If you are implementing a completely public web service (open to anyone for cross-domain access), then the defaults will suffice.  When done changing the values, hit enter and you are done.  For those who are not keyboard shortcut masters and would be using a mouse to do all this, it might not be terribly faster to be honest (if the TAB,TAB implementation was there for XML snippets, it would eliminate the arrow up/down to navigate to the snippet).

Get the slcap.snippet here.

Visual Studio Intellisense Files

This next step is a super hack that I originally did and decided it might not be a good idea, but I'll include it here anyway :-).  This involves adding Intellisense files to your VS2008 installation and if you aren't comfortable with that, then move along.

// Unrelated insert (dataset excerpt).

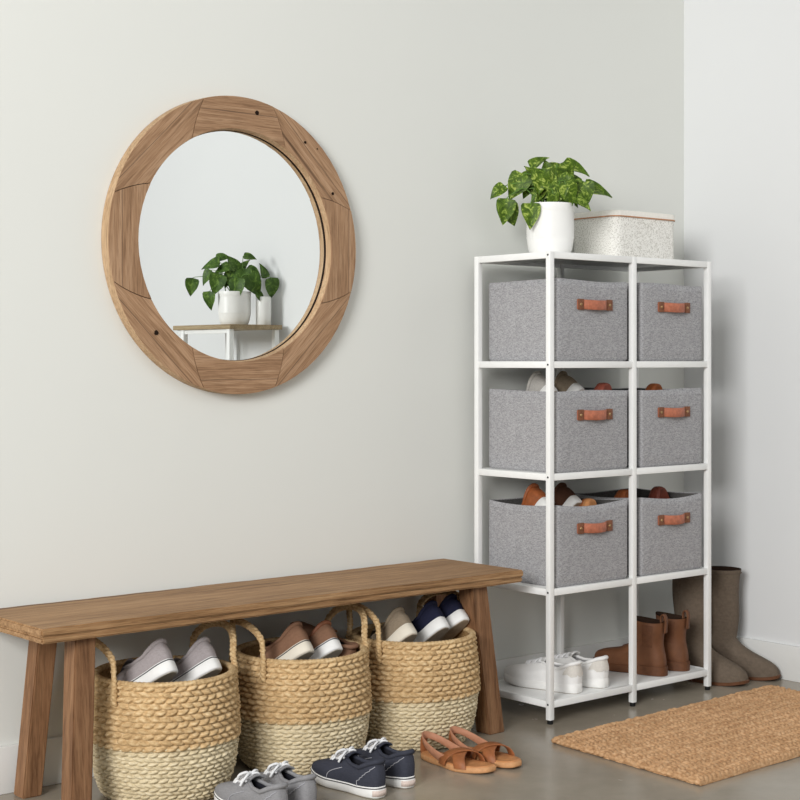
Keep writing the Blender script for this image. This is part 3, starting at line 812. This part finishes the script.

First, you'll want to get the XSD I created, which is very simple and I'm sure doesn't fully conform to the final spec, but lacking that spec, it maps to the format well enough.  Copy the clientaccess.xsd file to the C:\Program Files\Microsoft Visual Studio 9.0\Xml\Schemas location (or wherever VS2008 is installed for you).  Once you've done that you have to add an entry into the catalog.xml file to add the mapping.  Again, not this is my little hack so I created some namespace because there wasn't one defined yet.

Once you have those two files you have Intellisense for your clientaccesspolicy.xml file if you want it.  Following similar steps as above, create the new file.  This time, however, type the root node of <access-policy> but adding the 'xmlns' attribute pointing to the new namespace you just added to the catalog file (note: Intellisense should give you a list to choose from:

Once you have that, then you'll get the rest of the Intellisense for the basic format of the client access policy format.  If you have multiple allow-from/grant-to needs, this Intellisense will support it.

The only lame thing is you have my namespace in there :-).  That is what drives the Intellisense.  Right now you'll want to remove that before deploying the actual file.  Yeah, I know.  But I said this was an early hack of mine didn't I?

Get the Intellisense files here.

What do to with the completed policy file?

Either way, when you are done with the file, it needs to go in the ROOT of the domain.  This is important as it is not the application root, but the root web.  Even if your app is at foo.com/myapp, the policy file needs to be at foo.com/clientaccesspolicy.xml.

Anyhow, maybe these files will help you.  Ideally you won't be using/messing with an access policy file much, but this might save you some clicks and having the docs open next to you :-).